• Your task: Make an exact transcription of the material, leaving out all images.

• Supplied information:
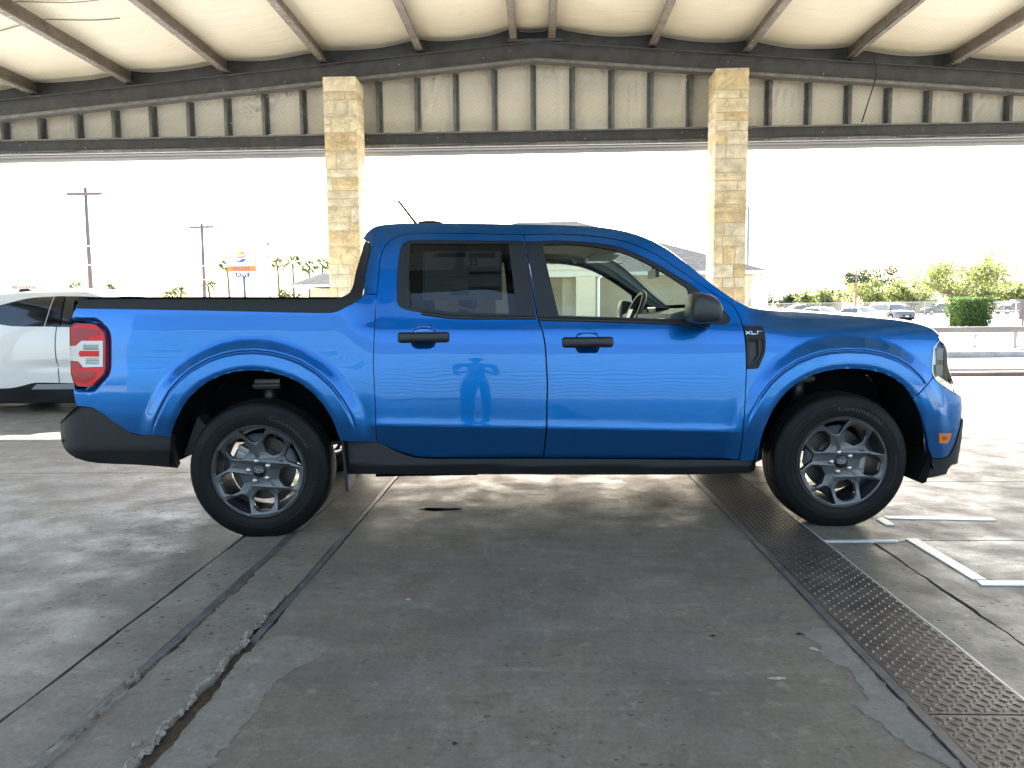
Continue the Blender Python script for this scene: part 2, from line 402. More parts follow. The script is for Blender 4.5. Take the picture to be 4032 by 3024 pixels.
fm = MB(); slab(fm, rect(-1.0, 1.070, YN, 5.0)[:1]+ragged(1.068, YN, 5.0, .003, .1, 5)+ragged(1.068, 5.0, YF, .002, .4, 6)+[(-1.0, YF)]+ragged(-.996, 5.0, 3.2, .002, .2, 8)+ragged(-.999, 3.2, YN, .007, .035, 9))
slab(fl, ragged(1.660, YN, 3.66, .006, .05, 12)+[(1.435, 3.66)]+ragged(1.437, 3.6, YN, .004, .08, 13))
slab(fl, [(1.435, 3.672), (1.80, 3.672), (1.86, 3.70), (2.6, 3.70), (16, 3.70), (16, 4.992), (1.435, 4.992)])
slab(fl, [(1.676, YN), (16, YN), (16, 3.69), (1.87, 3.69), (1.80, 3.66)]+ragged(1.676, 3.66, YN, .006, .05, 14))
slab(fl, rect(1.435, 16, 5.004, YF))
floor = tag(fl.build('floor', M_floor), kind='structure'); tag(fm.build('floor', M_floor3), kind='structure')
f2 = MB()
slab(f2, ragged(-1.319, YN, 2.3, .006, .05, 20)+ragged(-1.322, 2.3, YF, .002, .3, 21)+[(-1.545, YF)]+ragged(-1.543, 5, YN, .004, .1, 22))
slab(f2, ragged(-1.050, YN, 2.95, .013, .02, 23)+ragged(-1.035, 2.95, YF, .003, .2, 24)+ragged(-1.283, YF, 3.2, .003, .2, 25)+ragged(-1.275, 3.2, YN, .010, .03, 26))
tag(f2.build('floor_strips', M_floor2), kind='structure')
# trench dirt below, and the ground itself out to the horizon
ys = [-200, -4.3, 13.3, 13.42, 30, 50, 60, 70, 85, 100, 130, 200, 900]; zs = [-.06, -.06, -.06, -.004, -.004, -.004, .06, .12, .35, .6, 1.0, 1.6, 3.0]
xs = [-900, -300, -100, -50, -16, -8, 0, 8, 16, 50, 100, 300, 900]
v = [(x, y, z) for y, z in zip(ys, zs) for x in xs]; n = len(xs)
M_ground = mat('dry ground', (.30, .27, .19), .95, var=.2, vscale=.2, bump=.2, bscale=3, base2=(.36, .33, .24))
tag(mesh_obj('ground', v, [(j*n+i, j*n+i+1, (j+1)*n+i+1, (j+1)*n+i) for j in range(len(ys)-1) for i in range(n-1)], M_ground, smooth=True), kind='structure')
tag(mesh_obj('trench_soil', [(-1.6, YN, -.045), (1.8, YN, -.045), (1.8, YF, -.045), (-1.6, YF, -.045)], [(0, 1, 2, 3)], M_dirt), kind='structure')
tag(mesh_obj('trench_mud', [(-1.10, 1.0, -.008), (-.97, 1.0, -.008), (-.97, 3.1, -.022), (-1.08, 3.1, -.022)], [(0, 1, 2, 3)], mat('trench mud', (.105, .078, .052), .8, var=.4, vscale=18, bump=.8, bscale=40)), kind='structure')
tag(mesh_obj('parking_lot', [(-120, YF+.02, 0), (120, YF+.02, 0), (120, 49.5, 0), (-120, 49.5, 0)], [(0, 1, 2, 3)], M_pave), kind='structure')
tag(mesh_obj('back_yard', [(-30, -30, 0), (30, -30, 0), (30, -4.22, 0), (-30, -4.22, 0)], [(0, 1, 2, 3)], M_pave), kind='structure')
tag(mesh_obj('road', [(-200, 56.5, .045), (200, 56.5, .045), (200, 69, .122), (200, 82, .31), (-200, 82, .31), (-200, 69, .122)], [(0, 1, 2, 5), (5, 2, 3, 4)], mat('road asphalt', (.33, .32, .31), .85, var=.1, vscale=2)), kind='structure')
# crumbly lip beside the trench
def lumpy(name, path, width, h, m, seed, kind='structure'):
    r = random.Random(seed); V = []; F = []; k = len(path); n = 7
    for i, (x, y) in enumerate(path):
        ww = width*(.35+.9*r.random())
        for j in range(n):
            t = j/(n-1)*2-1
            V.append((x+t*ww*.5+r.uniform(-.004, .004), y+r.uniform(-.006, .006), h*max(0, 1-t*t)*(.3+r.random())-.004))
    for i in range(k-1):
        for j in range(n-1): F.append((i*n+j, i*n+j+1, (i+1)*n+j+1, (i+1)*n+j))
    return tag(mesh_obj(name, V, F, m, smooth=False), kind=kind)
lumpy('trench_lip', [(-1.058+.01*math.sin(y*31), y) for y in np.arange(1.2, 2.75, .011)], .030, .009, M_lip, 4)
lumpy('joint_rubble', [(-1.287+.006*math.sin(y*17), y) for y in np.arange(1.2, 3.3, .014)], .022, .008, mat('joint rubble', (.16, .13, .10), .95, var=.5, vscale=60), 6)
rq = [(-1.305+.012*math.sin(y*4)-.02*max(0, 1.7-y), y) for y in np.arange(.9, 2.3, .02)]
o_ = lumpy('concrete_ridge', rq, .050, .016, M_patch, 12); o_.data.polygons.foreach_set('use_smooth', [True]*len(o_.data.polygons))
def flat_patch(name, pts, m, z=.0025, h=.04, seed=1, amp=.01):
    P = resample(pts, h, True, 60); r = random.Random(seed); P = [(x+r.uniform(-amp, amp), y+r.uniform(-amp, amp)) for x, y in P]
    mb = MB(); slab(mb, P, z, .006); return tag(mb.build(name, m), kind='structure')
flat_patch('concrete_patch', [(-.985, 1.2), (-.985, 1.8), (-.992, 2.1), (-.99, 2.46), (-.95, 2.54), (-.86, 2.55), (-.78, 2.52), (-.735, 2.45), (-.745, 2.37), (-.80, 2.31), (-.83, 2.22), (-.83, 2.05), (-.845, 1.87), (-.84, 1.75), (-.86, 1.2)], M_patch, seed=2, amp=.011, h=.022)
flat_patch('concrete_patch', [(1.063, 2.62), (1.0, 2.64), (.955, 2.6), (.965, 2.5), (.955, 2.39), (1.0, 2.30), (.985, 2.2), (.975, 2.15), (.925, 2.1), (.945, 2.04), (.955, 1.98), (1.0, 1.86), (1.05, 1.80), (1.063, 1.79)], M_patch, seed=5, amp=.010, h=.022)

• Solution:
Continue the Blender Python script for this scene: part 2, from line 402. More parts follow. The script is for Blender 4.5. Take the picture to be 4032 by 3024 pixels.
fm = MB(); slab(fm, rect(-1.0, 1.070, YN, 5.0)[:1]+ragged(1.068, YN, 5.0, .003, .1, 5)+ragged(1.068, 5.0, YF, .002, .4, 6)+[(-1.0, YF)]+ragged(-.996, 5.0, 3.2, .002, .2, 8)+ragged(-.999, 3.2, YN, .007, .035, 9))
slab(fl, ragged(1.660, YN, 3.66, .006, .05, 12)+[(1.435, 3.66)]+ragged(1.437, 3.6, YN, .004, .08, 13))
slab(fl, [(1.435, 3.672), (1.80, 3.672), (1.86, 3.70), (2.6, 3.70), (16, 3.70), (16, 4.992), (1.435, 4.992)])
slab(fl, [(1.676, YN), (16, YN), (16, 3.69), (1.87, 3.69), (1.80, 3.66)]+ragged(1.676, 3.66, YN, .006, .05, 14))
slab(fl, rect(1.435, 16, 5.004, YF))
floor = tag(fl.build('floor', M_floor), kind='structure'); tag(fm.build('floor', M_floor3), kind='structure')
f2 = MB()
slab(f2, ragged(-1.319, YN, 2.3, .006, .05, 20)+ragged(-1.322, 2.3, YF, .002, .3, 21)+[(-1.545, YF)]+ragged(-1.543, 5, YN, .004, .1, 22))
slab(f2, ragged(-1.050, YN, 2.95, .013, .02, 23)+ragged(-1.035, 2.95, YF, .003, .2, 24)+ragged(-1.283, YF, 3.2, .003, .2, 25)+ragged(-1.275, 3.2, YN, .010, .03, 26))
tag(f2.build('floor_strips', M_floor2), kind='structure')
# trench dirt below, and the ground itself out to the horizon
ys = [-200, -4.3, 13.3, 13.42, 30, 50, 60, 70, 85, 100, 130, 200, 900]; zs = [-.06, -.06, -.06, -.004, -.004, -.004, .06, .12, .35, .6, 1.0, 1.6, 3.0]
xs = [-900, -300, -100, -50, -16, -8, 0, 8, 16, 50, 100, 300, 900]
v = [(x, y, z) for y, z in zip(ys, zs) for x in xs]; n = len(xs)
M_ground = mat('dry ground', (.30, .27, .19), .95, var=.2, vscale=.2, bump=.2, bscale=3, base2=(.36, .33, .24))
tag(mesh_obj('ground', v, [(j*n+i, j*n+i+1, (j+1)*n+i+1, (j+1)*n+i) for j in range(len(ys)-1) for i in range(n-1)], M_ground, smooth=True), kind='structure')
tag(mesh_obj('trench_soil', [(-1.6, YN, -.045), (1.8, YN, -.045), (1.8, YF, -.045), (-1.6, YF, -.045)], [(0, 1, 2, 3)], M_dirt), kind='structure')
tag(mesh_obj('trench_mud', [(-1.10, 1.0, -.008), (-.97, 1.0, -.008), (-.97, 3.1, -.022), (-1.08, 3.1, -.022)], [(0, 1, 2, 3)], mat('trench mud', (.105, .078, .052), .8, var=.4, vscale=18, bump=.8, bscale=40)), kind='structure')
tag(mesh_obj('parking_lot', [(-120, YF+.02, 0), (120, YF+.02, 0), (120, 49.5, 0), (-120, 49.5, 0)], [(0, 1, 2, 3)], M_pave), kind='structure')
tag(mesh_obj('back_yard', [(-30, -30, 0), (30, -30, 0), (30, -4.22, 0), (-30, -4.22, 0)], [(0, 1, 2, 3)], M_pave), kind='structure')
tag(mesh_obj('road', [(-200, 56.5, .045), (200, 56.5, .045), (200, 69, .122), (200, 82, .31), (-200, 82, .31), (-200, 69, .122)], [(0, 1, 2, 5), (5, 2, 3, 4)], mat('road asphalt', (.33, .32, .31), .85, var=.1, vscale=2)), kind='structure')
# crumbly lip beside the trench
def lumpy(name, path, width, h, m, seed, kind='structure'):
    r = random.Random(seed); V = []; F = []; k = len(path); n = 7
    for i, (x, y) in enumerate(path):
        ww = width*(.35+.9*r.random())
        for j in range(n):
            t = j/(n-1)*2-1
            V.append((x+t*ww*.5+r.uniform(-.004, .004), y+r.uniform(-.006, .006), h*max(0, 1-t*t)*(.3+r.random())-.004))
    for i in range(k-1):
        for j in range(n-1): F.append((i*n+j, i*n+j+1, (i+1)*n+j+1, (i+1)*n+j))
    return tag(mesh_obj(name, V, F, m, smooth=False), kind=kind)
lumpy('trench_lip', [(-1.058+.01*math.sin(y*31), y) for y in np.arange(1.2, 2.75, .011)], .030, .009, M_lip, 4)
lumpy('joint_rubble', [(-1.287+.006*math.sin(y*17), y) for y in np.arange(1.2, 3.3, .014)], .022, .008, mat('joint rubble', (.16, .13, .10), .95, var=.5, vscale=60), 6)
rq = [(-1.305+.012*math.sin(y*4)-.02*max(0, 1.7-y), y) for y in np.arange(.9, 2.3, .02)]
o_ = lumpy('concrete_ridge', rq, .050, .016, M_patch, 12); o_.data.polygons.foreach_set('use_smooth', [True]*len(o_.data.polygons))
def flat_patch(name, pts, m, z=.0025, h=.04, seed=1, amp=.01):
    P = resample(pts, h, True, 60); r = random.Random(seed); P = [(x+r.uniform(-amp, amp), y+r.uniform(-amp, amp)) for x, y in P]
    mb = MB(); slab(mb, P, z, .006); return tag(mb.build(name, m), kind='structure')
flat_patch('concrete_patch', [(-.985, 1.2), (-.985, 1.8), (-.992, 2.1), (-.99, 2.46), (-.95, 2.54), (-.86, 2.55), (-.78, 2.52), (-.735, 2.45), (-.745, 2.37), (-.80, 2.31), (-.83, 2.22), (-.83, 2.05), (-.845, 1.87), (-.84, 1.75), (-.86, 1.2)], M_patch, seed=2, amp=.011, h=.022)
flat_patch('concrete_patch', [(1.063, 2.62), (1.0, 2.64), (.955, 2.6), (.965, 2.5), (.955, 2.39), (1.0, 2.30), (.985, 2.2), (.975, 2.15), (.925, 2.1), (.945, 2.04), (.955, 1.98), (1.0, 1.86), (1.05, 1.80), (1.063, 1.79)], M_patch, seed=5, amp=.010, h=.022)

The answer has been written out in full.